Глава 2 Эпоха турбулентности и общественного противостояния
Нет ничего более эластичного, чем экономика, которую все боятся, потому что никто ее не понимает.
Хуан Доминго Перон
В Аргентине очень мало предпринимателей, готовых конкурировать. Большинство привыкло добиваться преимуществ в коридорах Розового дома.
Ален Турен, французский социолог
1973–1982 годы стали в аргентинской истории одним из самых сложных и драматичных десятилетий. На него пришлись трагические события: беспрецедентное по своей остроте и жестокости внутриполитическое столкновение противоборствующих сил и первый за сто с лишним лет вооруженный конфликт с иностранным государством – так называемая Мальвинская война с Великобританией в районе Южной Атлантики. В экономическом плане это также было непростое время, вместившее в себя попытки реализовать диаметрально противоположные хозяйственные проекты. С одной стороны, имело место своего рода «второе издание» традиционного перонистского курса на укрепление принципов государственного дирижизма, с другой – состоялась первичная и в целом неудачная имплантация в аргентинскую действительность неолиберальных подходов (монетаристский «фальстарт»), получивших в тот период распространение как в центрах мирового капитализма (Великобритания М. Тэтчер и США Р. Рейгана), так и в некоторых латиноамериканских странах (например, в Чили А. Пиночета). В результате задачи модернизации были отброшены, и Аргентина усугубила свое отставание от передовых государств.

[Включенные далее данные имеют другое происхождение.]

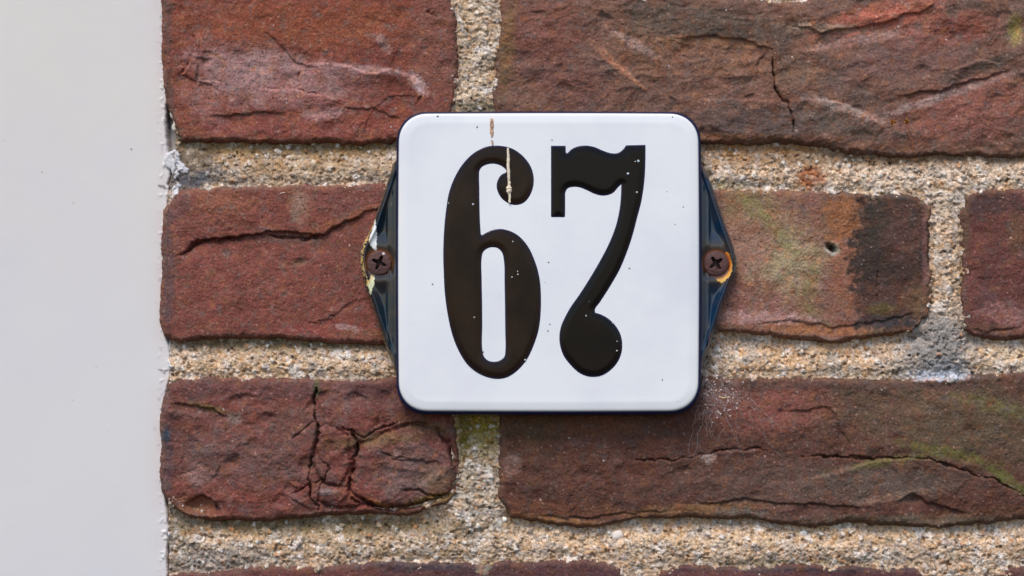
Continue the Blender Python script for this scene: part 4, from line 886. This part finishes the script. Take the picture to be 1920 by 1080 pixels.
for i in range(130):
    x = 1316 + abs(wr.gauss(0, 46)); y = 738 + wr.gauss(0, 28); a = wr.uniform(0, 3.14); L = wr.uniform(8, 40)
    paths.append((strand([(x, y), (x + math.cos(a) * L, y + math.sin(a) * L)], 10, i + 50, 9, wr.uniform(-.005, -.002), wr.uniform(-.004, -.0018)), wr.uniform(.2, .45)))
V, F = tube(paths, .00006, 4)
o = make_mesh('silk', V, F, M_WEB, web); fix_parent(o)
M_FLUFF = M_CREAM
for i in range(26):      # dust caught in the web
    pass
V_, F_ = [], []
for i in range(46):
    x = 1318 + abs(wr.gauss(0, 40)); y = 738 + wr.gauss(0, 26)
    p = strand([(x, y), (x + wr.uniform(1, 4), y + wr.uniform(-3, 3))], 4, i, 1, -.0035, -.0035); v, f = tube([(p, [.3, 1, 1, .3])], .00028 * wr.uniform(.5, 1.3), 5)
    F_.append(f + sum(len(q) for q in V_)); V_.append(v)
o = make_mesh('dust_fleck', np.vstack(V_), np.vstack(F_), M_CREAM, web, np.zeros((sum(len(q) for q in V_), 3)) + A(196, 180, 178)); fix_parent(o)

def fibre(name, pts, r, colr, label, cat, y=-.002, tap=True):
    p = strand(pts, 20, 3, 1.5, y, y); R = np.interp(np.linspace(0, 1, 20), [0, .15, .85, 1], [.3, 1, 1, .3])
    v, f = tube([(p, R)], r, 6); o = make_mesh(name, v, f, M_DRY, None, np.zeros((len(v), 3)) + A(*colr)); tag(o, label, cat); return o
fibre('straw', [(1397,334),(1406,342),(1417,352)], .00036, (214, 180, 120), 'short yellow straw stuck in the mortar right of the number plate', 'straw', .0028)
fibre('plant_fibre', [(1347,743),(1355,746),(1369,745)], .00026, (206, 180, 140), 'short curved pale fibre caught beside the cobweb on the brick', 'fibre', -.003)

def dried_flower(cx, cy, label, stem):
    r0 = empty('dried_flower', ((cx - 960) * S, -.003, (540 - cy) * S)); tag(r0, label, 'dried flower', 'two dried flower heads on the brown brick'); bpy.context.view_layer.update()
    V_, F_ = [], []; fr = random.Random(int(cx))
    for i in range(22):
        a = fr.uniform(0, 6.28); L = fr.uniform(3, 7.5); p = strand([(cx, cy), (cx + math.cos(a) * L, cy + math.sin(a) * L * .9)], 6, i, 2, -.0030, -.0030 - fr.uniform(-.0006, .0012))
        v, f = tube([(p, [1, 1.1, 1.2, 1.1, .8, .3])], .00022, 5); F_.append(f + sum(len(q) for q in V_)); V_.append(v)
    V = np.vstack(V_); C = np.zeros((len(V), 3)) + A(150, 96, 34); C[::7] = A(96, 56, 26)
    o = make_mesh('flower_head', V, np.vstack(F_), M_DRY, r0, C); fix_parent(o)
    if stem:
        v, f = tube([(strand(stem, 24, 2, 2, -.003, -.0015), 1.0)], .00017, 5); o = make_mesh('stem', v, f, M_DRY, r0, np.zeros((len(v), 3)) + A(150, 88, 56)); fix_parent(o)
dried_flower(1674.5, 230, 'stemless tiny dried flower head, left one on the long brown brick', None)
dried_flower(1700, 227, 'tiny dried flower head with a thin drooping stem on the long brown brick', [(1701,230),(1704,250),(1710,266),(1712,284)])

Политический реванш и экономический провал перонистов
В условиях опасного нагнетания внутренней напряженности произошло почти невероятное событие: основные политические силы страны, включая часть военного руководства, перед лицом надвигавшихся угроз пришли к согласию о необходимости восстановления демократических процедур и проведения всеобщих выборов с участием всех основных партий, включая Хустисиалистскую. В результате перонисты одержали электоральную победу, и после нескольких промежуточных маневров тактического характера Х.Д. Перон в сентябре 1973 г. выиграл новые выборы и в третий раз стал президентом Аргентины. При этом он и его вторая жена Мария Эстела Мартинес де Перон (Исабель Перон), кандидат в вице-президенты, получили 62 % голосов. Интересный исторический факт. Х.Д. Перон вернулся в Аргентину 17 ноября 1973 г. (после семнадцати лет и двух месяцев изгнания) чартерным рейсом авиакомпании «Алиталия» в сопровождении 153 видных деятелей перонистского движения, в числе которых было четыре будущих президента, включая Карлоса Менема. В столичном аэропорту «Эсейса» Х.Д. Перона встречала многотысячная восторженная толпа. По такому случаю ВКТ объявила всеобщую национальную забастовку, и военному режиму не осталось ничего другого, как объявить 17 ноября нерабочим днем82.
Триумфальное возвращение перонистского лидера говорило о многом. Во-первых, это было свидетельством поразительной живучести хустисиалистских идей, их глубокого укоренения в сознании широких слоев населения. Во-вторых, военные режимы на тот момент исчерпали свои возможности выступать в роли своего рода национального арбитра или «последней инстанции» в решении конфликтных ситуаций. И в-третьих, хотя и с трудом, но пробивала себе дорогу тенденция к конструктивному взаимодействию различных общественных сил, заинтересованных в сохранении конституционного строя. Тенденция, которая не была закреплена, не стала доминирующей и в конечном счете на длительный период оказалась похороненной в ходе яростных идеологических и политических столкновений, принявших форму квазигражданской войны.
Еще одно принципиальное замечание. Новое пришествие перонизма во власть состоялось в условиях (национальных и международных), разительно отличавшихся от условий периода 1940-х и 1950-х гг. Изменилась Аргентина, ее экономика стала более диверсифицированной, более сложной. В значительной степени были израсходованы резервы роста государственных предприятий и вычерпаны возможности финансировать развитие индустрии за счет аграрного сектора. Существенно ограничились ресурсы перераспределения национального богатства между различными категориями населения: сокращение доли доходов занятых по найму неизбежно вызывало сопротивление профсоюзов. В свою очередь, уменьшение массы прибылей предпринимателей вело к снижению капиталовложений в экономику. Заметно сужалось поле для политического маневра, и ограничивались возможности перонизма проводить значимые социально-экономические трансформации в рамках существовавшей общественной парадигмы.
Кардинальные изменения произошли на международной арене и в Латиноамериканском регионе, что также накладывало свой отпечаток на обстановку в Аргентине. Кризис Бреттон-Вудской валютной системы, либерализация обменных курсов валют ведущих индустриально развитых стран, шок взлета нефтяных цен (с 3 до 12 дол. за баррель к марту 1974 г.) в первой половине 1970-х гг. потрясли мировую экономику, оказавшуюся в глубокой рецессии, и заставили по-новому взглянуть на многие макроэкономические проблемы хозяйственного развития. В центрах капитализма (особенно в Великобритании и США) в экономической науке и практике лидирующие позиции заняли адепты неолиберализма и монетаризма, решительно потеснившие еще недавно доминировавших сторонников кейнсианской модели.